Angela Gittens, ACI World’s Director General, said: “If our industry is to grow while continuing to manage and minimise its impact, then effective collaboration and stakeholder engagement is key. ACI welcomed the opportunity to work with CANSO on creating guidance for our members in implementing measures to improve efficiency and safety while also reducing aviation-related noise and emissions – and, importantly, creating dialogue with the noise-affected communities surrounding our airports to explain those improvements.”

Using an advanced, satellite-enabled form of air navigation, Performance Based Navigation (PBN) is a concept that enhances aircraft routing and procedures, enabling aircraft to fly a precise vertical and lateral flight path. The concept offers a number of operational benefits – these include enhanced safety, increased efficiency and reduced cost. 

ACI and CANSO’s outlined best practice demonstrates how PBN can contribute to the reduction of aircraft emissions and concentration of aircraft noise, making it vital for managing aviation’s potential impact on communities.

The new guidance material provides an insight into how PBN can facilitate improvements to the sustainability of aviation, strategies for implementation and recent case studies on it being used as an effective noise mitigation technique.

Director General of CANSO, Simon Hocquard, said: “Managing aviation-related noise and emissions is a complex issue and requires the whole aviation industry to work together to improve performance, from aircraft design, trajectory and speed, to optimal flight routing and seamless ground-to-air operations. For its part, ATM is helping to optimise the use of airspace and ensure safe, efficient and effective airborne operations by championing the latest best practice and technologies. CANSO is honoured to work alongside ACI in determining how ANSPs can further support efficient operations for airports, airline operators and States, and ensure we are socially and environmentally responsible in everything we do.”

One response to “ACI partners with CANSO for aviation noise reduction guidance”

  1. This all sounds wonderful until one drills down into the detail based on actual experience.

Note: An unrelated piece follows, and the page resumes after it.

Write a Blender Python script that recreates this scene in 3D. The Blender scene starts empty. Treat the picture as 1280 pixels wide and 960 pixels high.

First of all, the article is misleading when it claims PBN will enhance routing by ‘enabling aircraft to fly a precise vertical and lateral flight path’. Whilst its true that PBN can deliver fairly precise lateral flight paths (subject to wind and tightness of turns) it’s proven difficult, with a mixed fleet and given the variation in temperature, loading, air pressure and wind, to deliver anything like precise vertical predictability at lower altitudes where noise has most impact. This also causes problems when trying to design PBN routes which need to cross each other below say 10,000ft. So the “tubes in space” analogy is not helpful: “vertically extended ovals” may be a more realistic visualisation, with an aspiration to meet an average climb gradient.

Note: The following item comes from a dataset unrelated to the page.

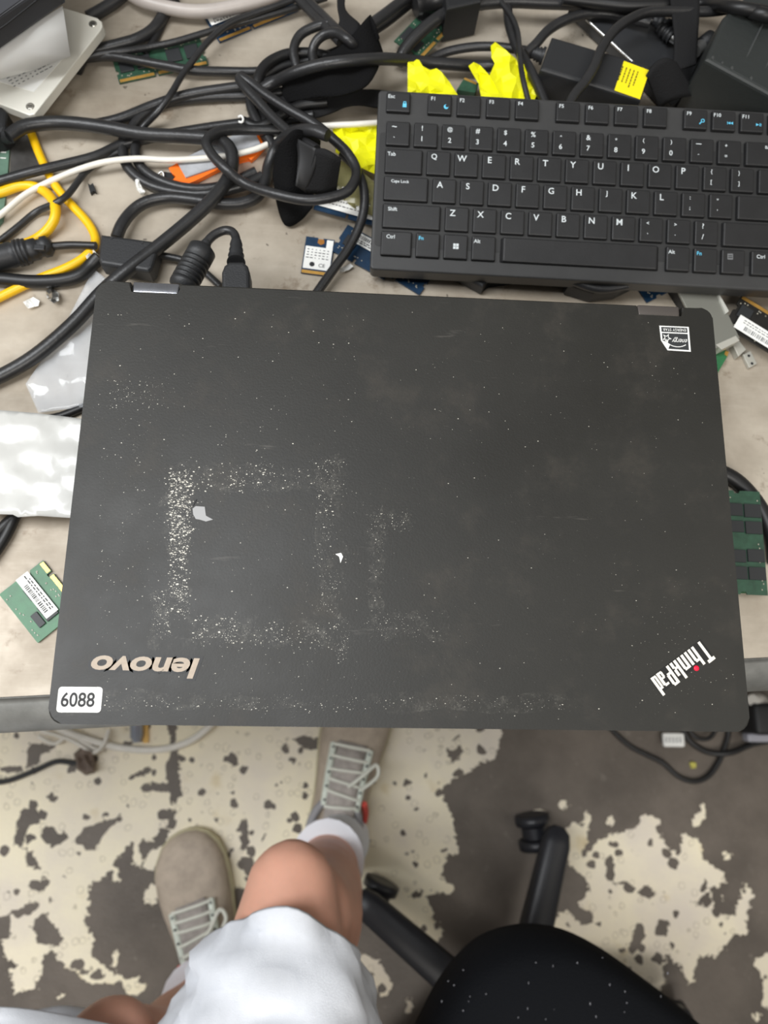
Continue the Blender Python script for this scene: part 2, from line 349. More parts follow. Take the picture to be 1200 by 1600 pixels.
q.build('edge_trim', mat('worn grey steel edge', (126, 126, 122), .5, .4, var=.22, vscale=28, bump=.3, bscale=60), bench)
legm = mat('grey painted steel', (120, 120, 118), .5)
for sx, d in ((.1, .1), (.1, 1.02), (.93, .1), (.93, 1.02)):
    q = L0.lerp(L1, sx) + ein * d
    MB().box((q.x, q.y, (BZ - .03) / 2), (.05, .05, BZ - .03), .004).build('leg', legm, bench)

# ------------------------------------------------------------------ top laptop
def laptop_local(pts, z=LZ): return px2d(pts, z)
cx = (RWC @ Vector((.01369925, -.00794707, .37011217))).x; cy = (RWC @ Vector((.01369925, -.00794707, .37011217))).y
LW, LH = .343, .23135
T = Matrix.Translation((cx, cy, 0))
M = bpy.data.materials.new('worn laptop rubber coating'); nt, N, mt, ns, mc, rp = nodes(M); bs = nt.nodes['Principled BSDF']
co = N('ShaderNodeTexCoord').outputs['Object']
c1 = mc(rp(ns(9, 6, .65, co), .3, .75), (27, 26, 22), (35, 34, 30))
c1 = mc(rp(ns(28, 6, .7, co), .5, .75, 0, .17), c1, (88, 80, 70))
mp = N('ShaderNodeMapping'); mp.inputs['Scale'].default_value = (5, 34, 1); mp.inputs['Rotation'].default_value = (0, 0, .5); nt.links.new(co, mp.inputs[0])
c1 = mc(rp(ns(3, 4, .7, mp.outputs[0]), .66, .74, 0, .3), c1, (100, 96, 90))
nt.links.new(c1, bs.inputs['Base Color'])
nt.links.new(rp(ns(14, 5, .6, co), .3, .7, .46, .56), bs.inputs['Roughness']); bs.inputs['Specular IOR Level'].default_value = .5
bp = N('ShaderNodeBump'); bp.inputs['Strength'].default_value = .14; bp.inputs['Distance'].default_value = .0004
nt.links.new(ns(900, 3, .5, co), bp.inputs['Height']); nt.links.new(bp.outputs[0], bs.inputs['Normal'])
lid_mat = M
lap = thing('laptop', 'black laptop, closed and scuffed with sticker residue, on top of the laptop stack', 'laptop', Matrix.Translation((cx, cy, LZ - .033)))
def tolid(px, py): v = P(px, py, LZ); return v.x, v.y
def arc(cx_, cy_, r, a0, a1, n=5): return [(cx_ + r * math.cos(math.radians(a0 + (a1 - a0) * k / n)), cy_ + r * math.sin(math.radians(a0 + (a1 - a0) * k / n))) for k in range(n + 1)]
x0, x1, y0, y1 = cx - LW / 2, cx + LW / 2, cy - LH / 2, cy + LH / 2
ha, hb = tolid(203, 450)[0], tolid(281, 450)[0]; hc, hd = tolid(996, 487)[0], tolid(1066, 487)[0]; nd = .0068
r = .006
outline = arc(x1 - r, y1 - r, r, 0, 90)[::1]
outline = arc(x1 - r, y1 - r, r, 0, 90) + [(hd, y1), (hd, y1 - nd), (hc, y1 - nd), (hc, y1), (hb, y1), (hb, y1 - nd), (ha, y1 - nd), (ha, y1)] + arc(x0 + r, y1 - r, r, 90, 180) + arc(x0 + .007, y0 + .007, .007, 180, 270) + arc(x1 - .007, y0 + .007, .007, 270, 360)
MB().prism(outline, LZ - .0075, LZ, .0009, 2).build('lid', lid_mat, lap)
base_mat = mat('laptop base plastic', (30, 30, 30), .5, bump=.2, bscale=800)
ba = tolid(880, 470)[0]
outl = rrect(LW - .003, LH - .003, .007, 5, cx, cy)
MB().prism(outl, LZ - .033, LZ - .0085, .0012, 2).build('base', base_mat, lap)
MB().box(((ba + hd) / 2, y1 + .0015, LZ - .018), (hd - ba, .008, .012), .001).build('rear_ridge', base_mat, lap)
hm1 = mat('polished hinge cover', (150, 152, 158), .22, .9, var=.15, vscale=90); hm2 = mat('grey hinge cover', (98, 92, 88), .4, .5)
for a_, b_, hm in ((ha, hb, hm1), (hc, hd, hm2)):
    MB().box(((a_ + b_) / 2, y1 - nd / 2 + .001, LZ - .0045), (b_ - a_ - .0014, nd - .0008 + .001, .0065), .0012, 3, smooth=True).build('hinge_cover', hm, lap)
# asset label with its number
a = Vector(tolid(92, 1073) + (0,)); b = Vector(tolid(161, 1073.5) + (0,)); Ml = frame(a, b)
lw = (b - a).length; lh = .0118
MB().prism(rrect(lw, lh, .0016, 4, lw / 2, -lh / 2), LZ, LZ + .00018, M=Ml).build('asset_label', label_white, lap)
st = lap.children[-1] if False else bpy.data.objects['asset_label']
put_text(MB(), '6088', lw * .5 - .0008, -lh / 2, LZ + .00025, height=.0068, width=lw * .76, off=.018, M=Ml).build('number', ink, st)
# maker's name in raised letters, read from the far side
Mr = Matrix.Rotation(math.pi, 4, 'Z')
a = Vector(tolid(138, 1024) + (0,)); b = Vector(tolid(313, 1029) + (0,)); Mlo = frame(b, a); ln = (b - a).length
lo_dark = mat('logo outline', (18, 18, 18), .5); lo_face = mat('brushed logo metal', (168, 154, 138), .55, .1, var=.08, vscale=300)
for nm_, z_, gr_, mm_ in (('logo_surround', LZ + .00012, .001, lo_dark), ('logo_letters', LZ + .0003, 0, lo_face)):
    q = MB(); V_, F_, tw_, th_ = TXT[('lenovo', .03)]; of_ = .03 if gr_ == 0 else .11
    V2, F2, tw2, th2 = TXT[('lenovo', of_)]
    put_text(q, 'lenovo', ln / 2, .0047, z_, height=.0098 * th2 / th_, width=(ln - .003) * tw2 / tw_, off=of_, shear=.28, M=Mlo); q.build(nm_, mm_, lap)
# slanted model name with a red lamp over the i
a = Vector(tolid(1093, 1000) + (0,)); b = Vector(tolid(1015, 1059) + (0,)); Mt = frame(a, b); lt = (b - a).length
MB().prism([(-.0008, 0), (lt + .0005, 0), (lt + .0005, .0095), (-.0008, .0095)], LZ, LZ + .0001, M=Mt).build('badge', lo_dark, lap)
TP = MB(); tw = .00155
def bar(x, ya, yb, w_=tw): TP.add([(x - w_ / 2, ya, LZ + .0002), (x + w_ / 2, ya, LZ + .0002), (x + w_ / 2, yb, LZ + .0002), (x - w_ / 2, yb, LZ + .0002)], [(0, 1, 2, 3)], Mt)
def hbar(xa, xb, y, t=.0013): TP.add([(xa, y - t / 2, LZ + .00021), (xb, y - t / 2, LZ + .00021), (xb, y + t / 2, LZ + .00021), (xa, y + t / 2, LZ + .00021)], [(0, 1, 2, 3)], Mt)
X = [.0009 + i * (lt - .0018) / 13.2 for i in range(14)]; H1, H2 = .0108, .0078
bar(X[0] + .0003, .0004, H1); hbar(X[0] - .0019, X[0] + .0025, H1 + .0002, .0017)
bar(X[2], .0004, H1); bar(X[3], .0004, H2 - .001); hbar(X[2], X[3] + .0004, H2 - .0006)
bar(X[4], .0004, H2); bar(X[5], .0004, H2); bar(X[6], .0004, H2 - .001); hbar(X[5], X[6] + .0004, H2 - .0006)
bar(X[7], .0004, H1); bar(X[8], .0004, H2 * .45, tw); bar(X[8], H2 * .55, H2, tw); hbar(X[7], X[8], H2 * .5)
bar(X[9], .0004, H1 - .0004); bar(X[10], H2 * .55, H1 - .0014); hbar(X[9], X[10] + .0003, H1 - .001); hbar(X[9], X[10] + .0003, H2 * .52)
bar(X[11] - .0002, .001, H2 * .5, .0012); bar(X[12] - .0006, .0004, H2 - .0006); hbar(X[11] - .0006, X[12] - .0005, H2 - .0004, .0012); hbar(X[11] - .0005, X[12] - .0006, H2 * .5, .001); hbar(X[11] - .0005, X[12] - .0006, .001, .001)
bar(X[12] + .0012, .001, H2 - .001, .0012); bar(X[13] + .0006, .0004, H1); hbar(X[12] + .0008, X[13] + .0004, H2 - .0005, .0011); hbar(X[12] + .0008, X[13] + .0004, .001, .001)
TP.build('badge_letters', mat('badge silver white', (226, 222, 212), .35), lap)
dp = MB(); dp.lathe(Mt @ Vector((X[4], H2 + .0021, LZ)), Mt @ Vector((X[4], H2 + .0021, LZ + .0005)), [(0, .0013), (.7, .0013), (1, .0008)], 16); dp.build('red_lamp', mat('red indicator', (255, 10, 50), .3, emit=.6), lap)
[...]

    And then of course one is left with the conundrum of choice of departure procedure: let the airline have its way and climb non-aggressively, with as low an acceleration altitude as can be achieved to optimise fuel burn; or require a higher acceleration altitude to localise noise closer to the airfield, at the expense of slightly more fuel and more engine wear.

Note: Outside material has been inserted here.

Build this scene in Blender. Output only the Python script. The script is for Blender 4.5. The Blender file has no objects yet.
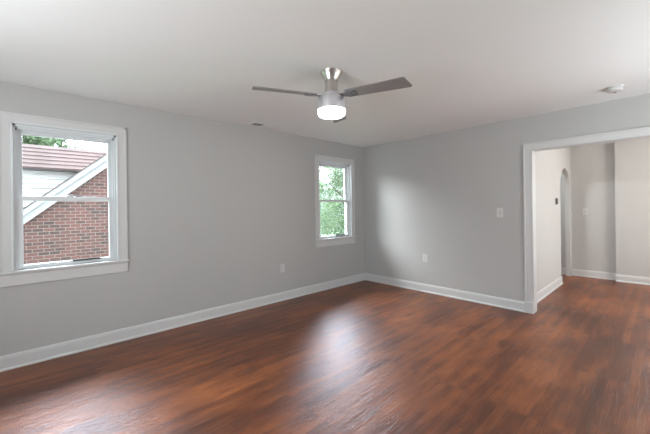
import bpy, bmesh, math, random
from mathutils import Vector, Matrix
random.seed(7)
S = bpy.context.scene
COL = S.collection

# ------------------------------------------------------------------ camera
TH = math.radians(47.07); ROLL = 0.0125
F = Vector((math.cos(TH), math.sin(TH), 0)); R0 = Vector((math.sin(TH), -math.cos(TH), 0)); U0 = Vector((0, 0, 1))
# roll: horizon climbs to the right of the picture
Rr = R0*math.cos(ROLL) - U0*math.sin(ROLL)
Ur = U0*math.cos(ROLL) + R0*math.sin(ROLL)
cam = bpy.data.cameras.new('camera'); co = bpy.data.objects.new('camera', cam); COL.objects.link(co)
m = Matrix((Rr, Ur, -F)).transposed().to_4x4(); m.translation = Vector((-4.56, -3.84, 1.34)); co.matrix_world = m
cam.sensor_width = 36; cam.lens = 320/650*36; cam.shift_y = -(217-207.6)/650; cam.clip_start = 0.02
S.camera = co

# ------------------------------------------------------------------ world, exposure
S.view_settings.view_transform = 'Standard'; S.view_settings.look = 'None'
S.view_settings.gamma = 1; S.view_settings.use_curve_mapping = False
S.view_settings.exposure = 0.0
W = bpy.data.worlds.new('sky'); S.world = W; W.use_nodes = True
nt = W.node_tree; nt.nodes.clear()
geo = nt.nodes.new('ShaderNodeTexCoord'); sep = nt.nodes.new('ShaderNodeSeparateXYZ')
ramp = nt.nodes.new('ShaderNodeValToRGB'); bg = nt.nodes.new('ShaderNodeBackground'); wo = nt.nodes.new('ShaderNodeOutputWorld')
# overcast sky: brighter towards the zenith
ramp.color_ramp.elements[0].position = 0.0; ramp.color_ramp.elements[0].color = (.20, .212, .225, 1)
ramp.color_ramp.elements[1].position = 0.8; ramp.color_ramp.elements[1].color = (.86, .93, 1.0, 1)
e = ramp.color_ramp.elements.new(.34); e.color = (.50, .56, .64, 1)
nt.links.new(geo.outputs['Generated'], sep.inputs[0]); nt.links.new(sep.outputs['Z'], ramp.inputs[0])
# bright patch added to the sky for the floor glare, beyond the two windows and well above the trees
dt = nt.nodes.new('ShaderNodeVectorMath'); dt.operation = 'DOT_PRODUCT'; dt.inputs[1].default_value = Vector((.30, .80, .50)).normalized()
mr = nt.nodes.new('ShaderNodeMapRange'); mr.interpolation_type = 'SMOOTHSTEP'; mr.inputs[1].default_value = .82; mr.inputs[2].default_value = .95; mr.inputs[4].default_value = 1.0
cl = nt.nodes.new('ShaderNodeMix'); cl.data_type = 'RGBA'; cl.blend_type = 'ADD'; cl.inputs[7].default_value = (5.6, 6.1, 7.3, 1)
nt.links.new(geo.outputs['Generated'], dt.inputs[0]); nt.links.new(dt.outputs['Value'], mr.inputs[0]); nt.links.new(mr.outputs[0], cl.inputs[0])
nt.links.new(ramp.outputs[0], cl.inputs[6]); nt.links.new(cl.outputs[2], bg.inputs[0]); bg.inputs[1].default_value = 7.0
nt.links.new(bg.outputs[0], wo.inputs[0])

def area(name, loc, d, w, h, power, color=(1, 1, 1), portal=False, spread=math.pi):
    l = bpy.data.lights.new(name, 'AREA'); l.shape = 'RECTANGLE'; l.size = w; l.size_y = h
    l.energy = power; l.color = color; l.spread = spread
    o = bpy.data.objects.new(name, l); COL.objects.link(o); o.location = loc
    o.rotation_euler = Vector(d).to_track_quat('-Z', 'Y').to_euler()
    if portal: l.cycles.is_portal = True
    return o
# daylight and fill: sky portals on the two seen windows, added fill areas behind the camera, daylight areas in the hall
area('window_daylight', (-4.27, .145, 1.47), (0, -1, 0), .78, 1.29, 1, portal=True)
area('window_daylight', (-.745, .145, 1.47), (0, -1, 0), .78, 1.29, 1, portal=True)
area('window_daylight', (-6.02, -2.3, 1.3), (1, -.1, .78), 1.5, 1.2, 60, (.91, .97, 1))  # boosted fill added at the unseen back window, tilted towards the ceiling
area('window_daylight', (-1.4, -5.32, 1.4), (.2, .8, 1.6), 1.5, 1.2, 48, (.92, .97, 1))  # fill added on the unseen camera side, aimed up to lift the ceiling
area('window_daylight', (2.9, -4.6, 1.45), (-1, 0, 0), .85, 1.2, 20, (1, .97, .93))
area('passage_ceiling_light', (1.9, -1.2, 2.40), (.8, -.3, -1), .4, .4, 45, (.97, 1, 1))  # added fill to brighten the passage behind the arch, no fixture there
area('window_daylight', (1.6, -5.3, 1.45), (0, 1, .2), 1.0, 1.2, 40, (1, .94, .88))
# hazy sun behind thin cloud, seen only as a soft patch beside the corner window
sl_ = bpy.data.lights.new('hazy_sun', 'SUN'); sl_.energy = 14; sl_.angle = math.radians(50); sl_.color = (.95, .98, 1)
so_ = bpy.data.objects.new('hazy_sun', sl_); COL.objects.link(so_); so_.rotation_euler = Vector((1, -1.2, -1.0)).to_track_quat('-Z', 'Y').to_euler()

# ------------------------------------------------------------------ materials
def mat(name, color, rough=.5, metal=0, spec=.5, noise=0, nscale=6, bump=0, bscale=40, emit=0, coat=0):
    M = bpy.data.materials.new(name); M.use_nodes = True; n = M.node_tree.nodes; L = M.node_tree.links
    b = n['Principled BSDF']; b.inputs['Roughness'].default_value = rough; b.inputs['Metallic'].default_value = metal
    b.inputs['Specular IOR Level'].default_value = spec; b.inputs['Coat Weight'].default_value = coat
    b.inputs['Base Color'].default_value = (*color, 1)
    tc = n.new('ShaderNodeTexCoord')
    if noise:
        t = n.new('ShaderNodeTexNoise'); t.inputs['Scale'].default_value = nscale; t.inputs['Detail'].default_value = 4
        L.new(tc.outputs['Object'], t.inputs['Vector'])
        mx = n.new('ShaderNodeMix'); mx.data_type = 'RGBA'
        mx.inputs[6].default_value = (*[c*(1-noise) for c in color], 1); mx.inputs[7].default_value = (*[min(1, c*(1+noise)) for c in color], 1)
        L.new(t.outputs['Fac'], mx.inputs[0]); L.new(mx.outputs[2], b.inputs['Base Color'])
    if bump:
        t = n.new('ShaderNodeTexNoise'); t.inputs['Scale'].default_value = bscale; t.inputs['Detail'].default_value = 3
        L.new(tc.outputs['Object'], t.inputs['Vector'])
        bp = n.new('ShaderNodeBump'); bp.inputs['Strength'].default_value = bump; bp.inputs['Distance'].default_value = .01
        L.new(t.outputs['Fac'], bp.inputs['Height']); L.new(bp.outputs[0], b.inputs['Normal'])
    if emit:
        b.inputs['Emission Color'].default_value = (*color, 1); b.inputs['Emission Strength'].default_value = emit
    return M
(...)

    Finally, on the issue of noise reduction through adoption of so-called ‘neo’ engines, experience at Luton Airport has demonstrated that these have not, in the case of the A321neos used by Wizz Air, delivered much if anything by way of noise reduction on departure compared to A321ceos, and on arrival the dominance of airframe noise means the difference is negligible.

    So, whilst it’s easy to talk about ‘noise reduction’ and ‘noise management’, in practice it’s actually very hard to deliver a real reduction in noise which does more then just spread it around over more people, or concentrate it at higher incidence rates over fewer people.